I was accompanied by my cousin Rachel, her friend, E, my four month old baby in a sling, a gambling heart, and a solemn prayer that my baby would nurse without heavy breathing or gulping and drift off to sand-land. There are more kid-friendly places to take a nursing baby than a literary reading on a college campus. My son elicited a number of concerned glances from the crowd of middle age writer wannabes, and college students in pajamas, there for extra credit. At Spaghetti and Spirituality, I could have been certain that a number of nurslings would be chortling and bouncing in their mother’s arms along the back wall of the auditorium.

My gamble paid off, however. My son was an angel, and made me look like a mother with a magic touch. He made exactly one noise before sticking his thumb in his mouth and falling asleep (God bless thumbsuckers). Then I was free to relax my clenched shoulders, close my own eyes and see the stories in my head.

We could talk about T.C. Boyle’s stories here, but they speak for themselves if you ever pick up one of his books (“The Devil and Irv Cherneske” was anthologized in the Best American Catholic Short Stories). What I want to talk about is the heart racing, endorphin rushing near collapse of meeting a moderate to highly famous personage and personal idol. What is it about people who have managed to perfect their craft and achieve success in the field to which one aspires that causes such bodily trauma?

By outward appearances, he’s a grasshopper-legged, frizzy-haired genius, but at his best, he’s another child of God like me. Oh Christianity! Oh Great Equalizer! At the end of our lives, T.C. Boyle and I will be judged by the same rule. It seems impossible. He’s the filet mignon to my volcanic lava, but in the end, we’re both stool.

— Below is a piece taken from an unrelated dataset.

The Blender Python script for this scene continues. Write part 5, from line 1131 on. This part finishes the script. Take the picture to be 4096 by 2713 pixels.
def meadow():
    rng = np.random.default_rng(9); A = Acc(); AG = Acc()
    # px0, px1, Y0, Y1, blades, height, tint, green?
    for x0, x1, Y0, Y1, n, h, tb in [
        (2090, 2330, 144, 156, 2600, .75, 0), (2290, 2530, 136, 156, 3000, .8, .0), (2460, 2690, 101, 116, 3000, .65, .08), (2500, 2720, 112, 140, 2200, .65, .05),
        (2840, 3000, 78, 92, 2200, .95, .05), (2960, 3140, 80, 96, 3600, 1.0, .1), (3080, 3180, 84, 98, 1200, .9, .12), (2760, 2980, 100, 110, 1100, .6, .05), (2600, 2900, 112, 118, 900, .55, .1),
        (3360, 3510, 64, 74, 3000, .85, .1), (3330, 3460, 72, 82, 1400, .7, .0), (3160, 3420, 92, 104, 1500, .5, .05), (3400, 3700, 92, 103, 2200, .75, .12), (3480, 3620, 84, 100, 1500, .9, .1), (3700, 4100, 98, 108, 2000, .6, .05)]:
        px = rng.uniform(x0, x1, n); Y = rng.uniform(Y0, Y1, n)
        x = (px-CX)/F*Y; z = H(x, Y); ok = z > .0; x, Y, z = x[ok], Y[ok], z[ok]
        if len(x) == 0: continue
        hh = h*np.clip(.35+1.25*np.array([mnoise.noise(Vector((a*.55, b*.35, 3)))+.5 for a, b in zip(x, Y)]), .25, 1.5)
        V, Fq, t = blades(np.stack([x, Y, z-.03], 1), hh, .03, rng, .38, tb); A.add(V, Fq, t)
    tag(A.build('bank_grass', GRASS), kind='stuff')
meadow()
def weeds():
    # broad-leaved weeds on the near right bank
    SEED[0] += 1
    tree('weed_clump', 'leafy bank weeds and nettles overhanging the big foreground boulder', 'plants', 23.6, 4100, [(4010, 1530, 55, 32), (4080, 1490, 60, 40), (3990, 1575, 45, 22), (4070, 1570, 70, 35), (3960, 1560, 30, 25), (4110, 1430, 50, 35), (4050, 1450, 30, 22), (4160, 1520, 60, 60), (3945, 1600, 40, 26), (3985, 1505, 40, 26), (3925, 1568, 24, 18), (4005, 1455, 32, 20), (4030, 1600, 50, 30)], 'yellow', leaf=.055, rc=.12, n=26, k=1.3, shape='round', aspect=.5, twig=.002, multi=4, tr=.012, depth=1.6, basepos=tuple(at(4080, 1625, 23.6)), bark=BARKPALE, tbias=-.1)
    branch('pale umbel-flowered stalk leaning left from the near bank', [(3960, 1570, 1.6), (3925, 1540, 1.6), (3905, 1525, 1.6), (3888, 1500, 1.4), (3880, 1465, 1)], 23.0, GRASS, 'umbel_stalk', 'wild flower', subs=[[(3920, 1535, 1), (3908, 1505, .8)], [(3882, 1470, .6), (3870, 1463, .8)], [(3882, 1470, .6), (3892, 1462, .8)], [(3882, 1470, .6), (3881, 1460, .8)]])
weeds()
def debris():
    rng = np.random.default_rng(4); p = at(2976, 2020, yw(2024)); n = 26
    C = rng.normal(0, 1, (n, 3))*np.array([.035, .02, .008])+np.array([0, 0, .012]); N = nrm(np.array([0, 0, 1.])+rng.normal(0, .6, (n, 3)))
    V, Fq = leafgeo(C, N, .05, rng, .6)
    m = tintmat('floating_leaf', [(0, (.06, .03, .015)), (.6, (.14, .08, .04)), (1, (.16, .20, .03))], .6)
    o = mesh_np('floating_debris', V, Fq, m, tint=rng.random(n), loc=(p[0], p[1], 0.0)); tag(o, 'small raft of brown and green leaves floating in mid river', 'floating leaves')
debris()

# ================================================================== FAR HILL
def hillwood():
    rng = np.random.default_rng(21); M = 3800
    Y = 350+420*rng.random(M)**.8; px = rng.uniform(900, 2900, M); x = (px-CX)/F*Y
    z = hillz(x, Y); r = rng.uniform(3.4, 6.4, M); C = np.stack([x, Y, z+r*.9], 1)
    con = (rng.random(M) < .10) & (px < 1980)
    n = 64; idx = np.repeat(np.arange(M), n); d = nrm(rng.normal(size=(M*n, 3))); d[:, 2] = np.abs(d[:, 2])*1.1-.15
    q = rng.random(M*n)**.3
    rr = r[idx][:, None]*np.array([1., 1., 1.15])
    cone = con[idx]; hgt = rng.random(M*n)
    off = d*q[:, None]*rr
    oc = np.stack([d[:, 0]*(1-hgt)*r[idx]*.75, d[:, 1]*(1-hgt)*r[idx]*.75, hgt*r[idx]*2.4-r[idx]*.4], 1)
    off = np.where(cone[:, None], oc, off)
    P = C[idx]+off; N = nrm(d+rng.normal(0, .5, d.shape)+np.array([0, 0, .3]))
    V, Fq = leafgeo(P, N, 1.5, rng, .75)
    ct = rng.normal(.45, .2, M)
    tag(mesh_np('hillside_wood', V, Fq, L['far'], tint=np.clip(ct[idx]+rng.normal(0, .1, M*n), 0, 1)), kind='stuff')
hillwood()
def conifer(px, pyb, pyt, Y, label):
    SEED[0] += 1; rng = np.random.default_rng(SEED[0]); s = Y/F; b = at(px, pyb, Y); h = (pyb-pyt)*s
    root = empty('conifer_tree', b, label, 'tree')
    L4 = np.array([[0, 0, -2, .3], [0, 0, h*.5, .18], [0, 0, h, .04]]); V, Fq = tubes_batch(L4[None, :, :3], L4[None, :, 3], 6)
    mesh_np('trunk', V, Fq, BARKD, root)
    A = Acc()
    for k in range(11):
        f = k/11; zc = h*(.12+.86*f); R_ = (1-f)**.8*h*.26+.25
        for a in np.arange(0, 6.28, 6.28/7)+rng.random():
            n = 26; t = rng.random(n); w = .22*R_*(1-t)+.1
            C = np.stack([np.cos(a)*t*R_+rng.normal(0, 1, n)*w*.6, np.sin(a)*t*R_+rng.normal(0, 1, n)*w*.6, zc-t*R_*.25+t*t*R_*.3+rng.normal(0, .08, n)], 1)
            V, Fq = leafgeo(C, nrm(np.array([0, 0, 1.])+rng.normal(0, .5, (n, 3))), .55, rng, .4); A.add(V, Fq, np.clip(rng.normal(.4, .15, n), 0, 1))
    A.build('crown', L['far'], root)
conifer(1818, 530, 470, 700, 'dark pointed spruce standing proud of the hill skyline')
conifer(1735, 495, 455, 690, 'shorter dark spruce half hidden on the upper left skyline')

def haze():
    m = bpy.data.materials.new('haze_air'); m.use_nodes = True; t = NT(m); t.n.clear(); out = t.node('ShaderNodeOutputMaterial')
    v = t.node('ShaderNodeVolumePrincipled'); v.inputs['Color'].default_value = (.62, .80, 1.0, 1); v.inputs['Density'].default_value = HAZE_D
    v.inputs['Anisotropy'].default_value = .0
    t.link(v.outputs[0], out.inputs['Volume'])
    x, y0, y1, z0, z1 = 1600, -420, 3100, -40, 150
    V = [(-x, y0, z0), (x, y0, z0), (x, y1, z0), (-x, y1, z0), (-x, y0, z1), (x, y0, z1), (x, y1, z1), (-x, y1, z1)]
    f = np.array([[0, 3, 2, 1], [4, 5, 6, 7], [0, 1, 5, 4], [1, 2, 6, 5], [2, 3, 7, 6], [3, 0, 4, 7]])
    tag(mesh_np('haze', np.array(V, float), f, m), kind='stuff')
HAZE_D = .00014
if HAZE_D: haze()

I tried to keep this thought in mind when I lined up to have him sign my book. And here, though my legs trembled and my mind turned mushy, my sleeping baby proved to be an enormous trump card. “I see his fontanelle,” said Mr. Boyle to me. “That’s always freaked me out.”

“Yes,” I answered. “Sometimes you can see his heart beating in it.”

“Cool.” Then grasping my book, “Should I make it to him?”

“Please.”

And he wrote, “Dear P. Grow up quickly. We need you. (indecipherable signature).”

I thanked him, and smiling dumbly walked out to my car thinking, “ ‘Grow up quickly. We need you’…What the heck does he mean?”